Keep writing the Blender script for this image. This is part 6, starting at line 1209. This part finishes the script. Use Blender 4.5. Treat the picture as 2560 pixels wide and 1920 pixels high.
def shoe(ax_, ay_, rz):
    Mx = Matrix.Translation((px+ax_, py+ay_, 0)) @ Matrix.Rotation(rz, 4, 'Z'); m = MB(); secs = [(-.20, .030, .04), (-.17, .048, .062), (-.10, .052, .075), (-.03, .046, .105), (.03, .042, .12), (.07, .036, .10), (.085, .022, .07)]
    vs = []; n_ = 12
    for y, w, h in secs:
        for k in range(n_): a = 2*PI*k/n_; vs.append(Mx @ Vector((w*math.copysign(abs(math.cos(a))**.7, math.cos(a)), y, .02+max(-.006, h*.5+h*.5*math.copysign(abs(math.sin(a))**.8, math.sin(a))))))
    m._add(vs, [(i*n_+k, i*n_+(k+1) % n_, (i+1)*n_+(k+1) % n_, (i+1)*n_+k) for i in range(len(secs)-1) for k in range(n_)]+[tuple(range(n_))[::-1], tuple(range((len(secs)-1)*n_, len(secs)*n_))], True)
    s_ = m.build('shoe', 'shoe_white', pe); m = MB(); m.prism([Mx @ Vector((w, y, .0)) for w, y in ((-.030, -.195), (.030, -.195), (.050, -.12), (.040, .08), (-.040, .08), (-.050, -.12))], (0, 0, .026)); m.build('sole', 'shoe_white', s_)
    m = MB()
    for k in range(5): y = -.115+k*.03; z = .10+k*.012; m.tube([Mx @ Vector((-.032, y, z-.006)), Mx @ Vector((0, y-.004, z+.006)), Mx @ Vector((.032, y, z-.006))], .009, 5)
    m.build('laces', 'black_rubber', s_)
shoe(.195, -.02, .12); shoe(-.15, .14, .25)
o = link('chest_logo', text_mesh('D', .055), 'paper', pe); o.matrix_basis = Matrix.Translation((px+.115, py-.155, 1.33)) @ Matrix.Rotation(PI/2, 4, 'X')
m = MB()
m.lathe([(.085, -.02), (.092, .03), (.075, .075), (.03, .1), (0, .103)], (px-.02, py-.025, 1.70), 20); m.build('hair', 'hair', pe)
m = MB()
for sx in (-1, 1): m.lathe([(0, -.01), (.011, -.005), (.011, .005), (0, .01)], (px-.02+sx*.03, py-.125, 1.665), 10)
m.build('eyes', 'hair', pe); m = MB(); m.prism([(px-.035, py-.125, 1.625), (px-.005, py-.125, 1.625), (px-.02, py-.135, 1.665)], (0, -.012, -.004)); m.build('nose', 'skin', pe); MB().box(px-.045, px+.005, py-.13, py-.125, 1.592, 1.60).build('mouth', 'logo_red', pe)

◆ ◆ ◆ ◆

■ Task goal:
Reproduce the entire listing word for word.

■ Full response:
Keep writing the Blender script for this image. This is part 6, starting at line 1209. This part finishes the script. Use Blender 4.5. Treat the picture as 2560 pixels wide and 1920 pixels high.
def shoe(ax_, ay_, rz):
    Mx = Matrix.Translation((px+ax_, py+ay_, 0)) @ Matrix.Rotation(rz, 4, 'Z'); m = MB(); secs = [(-.20, .030, .04), (-.17, .048, .062), (-.10, .052, .075), (-.03, .046, .105), (.03, .042, .12), (.07, .036, .10), (.085, .022, .07)]
    vs = []; n_ = 12
    for y, w, h in secs:
        for k in range(n_): a = 2*PI*k/n_; vs.append(Mx @ Vector((w*math.copysign(abs(math.cos(a))**.7, math.cos(a)), y, .02+max(-.006, h*.5+h*.5*math.copysign(abs(math.sin(a))**.8, math.sin(a))))))
    m._add(vs, [(i*n_+k, i*n_+(k+1) % n_, (i+1)*n_+(k+1) % n_, (i+1)*n_+k) for i in range(len(secs)-1) for k in range(n_)]+[tuple(range(n_))[::-1], tuple(range((len(secs)-1)*n_, len(secs)*n_))], True)
    s_ = m.build('shoe', 'shoe_white', pe); m = MB(); m.prism([Mx @ Vector((w, y, .0)) for w, y in ((-.030, -.195), (.030, -.195), (.050, -.12), (.040, .08), (-.040, .08), (-.050, -.12))], (0, 0, .026)); m.build('sole', 'shoe_white', s_)
    m = MB()
    for k in range(5): y = -.115+k*.03; z = .10+k*.012; m.tube([Mx @ Vector((-.032, y, z-.006)), Mx @ Vector((0, y-.004, z+.006)), Mx @ Vector((.032, y, z-.006))], .009, 5)
    m.build('laces', 'black_rubber', s_)
shoe(.195, -.02, .12); shoe(-.15, .14, .25)
o = link('chest_logo', text_mesh('D', .055), 'paper', pe); o.matrix_basis = Matrix.Translation((px+.115, py-.155, 1.33)) @ Matrix.Rotation(PI/2, 4, 'X')
m = MB()
m.lathe([(.085, -.02), (.092, .03), (.075, .075), (.03, .1), (0, .103)], (px-.02, py-.025, 1.70), 20); m.build('hair', 'hair', pe)
m = MB()
for sx in (-1, 1): m.lathe([(0, -.01), (.011, -.005), (.011, .005), (0, .01)], (px-.02+sx*.03, py-.125, 1.665), 10)
m.build('eyes', 'hair', pe); m = MB(); m.prism([(px-.035, py-.125, 1.625), (px-.005, py-.125, 1.625), (px-.02, py-.135, 1.665)], (0, -.012, -.004)); m.build('nose', 'skin', pe); MB().box(px-.045, px+.005, py-.13, py-.125, 1.592, 1.60).build('mouth', 'logo_red', pe)